New rules aim at blocking deals in risk of leaking know-how
Germany has approved rules to make it easier to block the sale of strategically important companies to investors from outside the European Union, prompted by concerns about China acquiring German expertise by that route, Reuters reports. The new regulations, which come amid fears of rising protectionism hurting world trade, allow the government to block takeovers if there is a risk of important know-how being lost abroad. The rules do not need parliamentary approval.
Switching to wind and solar power would cost €217bn by 2035
France could close “up to 17 nuclear reactors” by 2025, according to the French Environment Minister Nicolas Hulot’s announcement on 10 July. Hulot said the move aims to bring policy in line with a law on renewable energy that aims to reduce French reliance on nuclear power to 50%.
The cheap city vehicle Fiat 500 became enormously popular in post-war Europe
The people’s car, the symbol of Italy, Fiat 500 has turned 60 years old. To celebrate the occasion, last Sunday more than 1,200 vehicles, different reiterations of the brand, flocked to the Italian town of Garlenda.
Banks allocate $2bn for Africa
The African Development Bank (AfDB) and the Islamic Development Bank (IsDB) signed last week a landmark agreement to jointly pull together the sum of $2bn over the next three years to finance projects in Africa in agriculture and food security, renewable energy, small and medium enterprises, health and education.
Saudi Arabia, Russia near huge arms deal
Riyadh and Moscow have signed a preliminary agreement on military cooperation worth $3.5bn, Sergey Chemezov, president of the Russian state company Rostec Corporation said last week.
China builds artificial intelligence industry
In one Chinese province, artificial intelligence (AI) appears to create abundant jobs, but only for those in the know, Xinhua reported. A senior official in Zhejiang Province, home to Alibaba, said on 10 July that the province aims to hire more than 110,000 AI professionals in the next five years.
Philip Morris to compensate Australia
Tobacco giant Philip Morris has been ordered to pay the Australian government millions of dollars after unsuccessfully suing the nation over its world-first plain-packaging laws, news wires reported.
Shell to spend up to $1bn a year in clean energy
Royal Dutch Shell will be spending up to $1bn a year by 2020 on projects within its new energies division, Chief Executive Ben van Beurden told the World Petroleum Congress in Istanbul last Monday.
In Brief
Google wins huge case on back taxes in France
Google will not have to pay €1.1bn in back taxes, after the technology giant won a legal case brought by the French authorities. A court in Paris ruled that the firm's Irish subsidiary was not liable for tax in France. Google employs 700 people in France, but advertising contracts sold in the country are booked through its subsidiary in low-tax Ireland. In 2015 the company paid just €6.7m in corporate taxes in France. The court ruled that Google did not have a “permanent establishment” in France to justify the bill.
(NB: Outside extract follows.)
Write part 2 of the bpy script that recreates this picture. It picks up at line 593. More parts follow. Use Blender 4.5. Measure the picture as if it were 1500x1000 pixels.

OPEC sees lower demand for its oil in 2018, points to surplus
World demand for OPEC's crude will decline next year as US shale producers and other rivals pump more, OPEC said on 12 July, suggesting the oil market will see a surplus in 2018 despite an OPEC-led output cut. In a monthly report, the oganization forecast the world will need 32.20 million bpd of crude from its members next year, down 60,000 bpd from this year. OPEC also reported a jump in its June output to levels above the forecast of average global demand for its crude this year and next, hindering efforts to reduce a glut if it persists. 

Tesla mass-market Model 3 first cars finally released
Tesla co-founder and CEO Elon Musk shared last Monday the first images of the company's Model 3 after it came off the assembly line. The Model 3 is Tesla's first mass-market car and the first 30 owners will get in the driver's seat on 28 July. The four-door Model 3 will then be available to the public, with a base price of $35,000 (€30,600), almost half that of the Tesla's next-cheapest model. Tesla's share price more than doubled between December and late June as investors backed Musk's strategy.

China shipping firm Cosco buys HK rival for $6.3bn
Chinese shipping giant Cosco is set to buy its Hong Kong rival OOIL for $6.3bn. The deal would make Cos­co the world's third biggest shipping company, with more than 400 vessels. The family of Hong Kong's first CEO Tung Chee-hwa founded OOIL, and still holds a 69% stake in the company. They have accepted the offer, but it still needs the approval of Cosco shareholders, as well as US and Chinese regulators. It would be the latest in a wave of mergers, which has left the top six shipping lines controlling almost two thirds of the market.